A year after it raised prices and unveiled a plan to separate its DVD and online streaming businesses, Netflix is worth a fifth of what it was at its peak.
How did things go so badly wrong?
Well, there were several issues, starting with the fact that the stock was ludicrously overvalued at the peak. But Netflix also made some major mistakes.
A new history of the company, Netflixed, offers a simple explanation: CEO Reed Hastings created an engineering-focused culture which paid more attention to optimizing algorithms than to customers.
In an interview with CNET, Netflixed author Gina Keating says sources told her Hastings had an "emotional IQ of zero."
That meant that Hastings wasn't able to anticipate how Netflix customers would react to the price hike and the decision to move Netflix's DVD rental service over to a new business, Qwikster, which would require a separate login and monthly bill.

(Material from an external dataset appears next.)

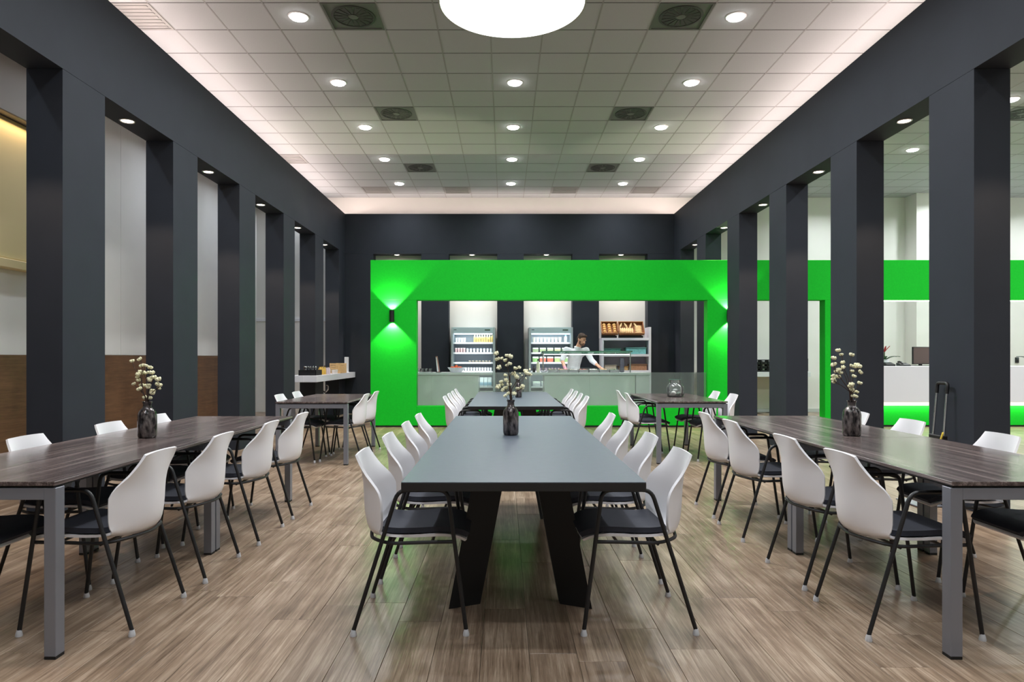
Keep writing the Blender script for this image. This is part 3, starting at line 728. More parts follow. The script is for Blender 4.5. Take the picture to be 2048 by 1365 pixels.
# left counter: bowl of fruit, knife block / card, tray with glasses
t = thing('fruit_bowl', 'white tapered bowl of orange fruit on the left counter', 'bowl', (-.98, 13.95, CT))
MB().lathe([(.10, 0), (.11, .01), (.178, .10), (.182, .103), (.172, .10), (.105, .016), (0, .012)], n=32).build('bowl', M_WHITE2, t)
rr = random.Random(5)
for k in range(9):
    a_ = 2*PI*k/8; rad = .09 if k < 8 else 0
    o = MB().ball((0, 0, 0), .038, 12, 9).build('orange', mat('orange_skin', srgb(214, 92, 40), .5, noise=.1, nscale=60), None, (-.98+rad*math.cos(a_), 13.95+rad*math.sin(a_), CT+(.085 if k < 8 else .115)))
    tag(o, 'small orange fruit in the white bowl on the left counter', 'fruit', 'oranges in the white bowl')
t = thing('menu_stand', 'slanted wooden menu stand on the left counter', 'stand', (-1.34, 13.95, CT))
MB().hexa([(-.02, -.09, .01), (.02, -.09, .01), (.02, .09, .01), (-.02, .09, .01), (-.055, -.07, .33), (-.03, -.07, .33), (-.03, .07, .33), (-.055, .07, .33)]).build('board', mat('menu_wood', srgb(150, 104, 84), .6), t, smooth=False)
MB().box(-.05, .05, -.09, .09, 0, .01).build('base', M_BLACK, t, smooth=False)
MB().hexa([(-.022, -.093, .02), (.01, -.093, .02), (.01, -.0905, .02), (-.022, -.0905, .02), (-.05, -.074, .31), (-.034, -.074, .31), (-.034, -.0715, .31), (-.05, -.0715, .31)]).build('card', M_WHITE2, t, smooth=False)
t = thing('glass_tray', 'steel tray of drinking glasses at the left counter end', 'tray', (-1.62, 13.95, CT))
MB().bbox(-.16, .16, -.12, .12, 0, .012, .003).build('tray', M_TRAY, t, smooth=False)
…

Here's how Keating described Hastings:
He just doesn't have any kind of empathy toward people in terms of consumers. I think with a lot of great CEOs, there's a little bit of a blind spot there. That was interesting to discover because knowing him for so long I never knew he had that. I just felt that he was one of the smartest CEOs I'd ever met and this little vanity thing was really interesting to me. I think maybe he just didn't value it very much. He didn't understand how important it was until Qwikster happened and it became very obvious to him.
You may be wondering, how did Hastings build such a big business if he didn't understand his customers? Keating suggests his co-founder, Marc Randolph, who has been largely written out of the picture had a lot to do with Netflix's success:
Netflix now is extremely different from Netflix when Marc Randolph was there. But the platform the founding team created and the attitude that they had about what they were doing -- that they were supposed to benefit customers first -- that was all Marc Randolph.
It's hard to believe that Hastings could build a wildly successful company over the course of a decade without having a pretty good sense of his customers. And even CEOs who obsess about their customers occasionally blow it. But we suppose there has to be an explanation for everything.
A Netflix spokesperson told Business Insider that the company wouldn't comment on Keating's book.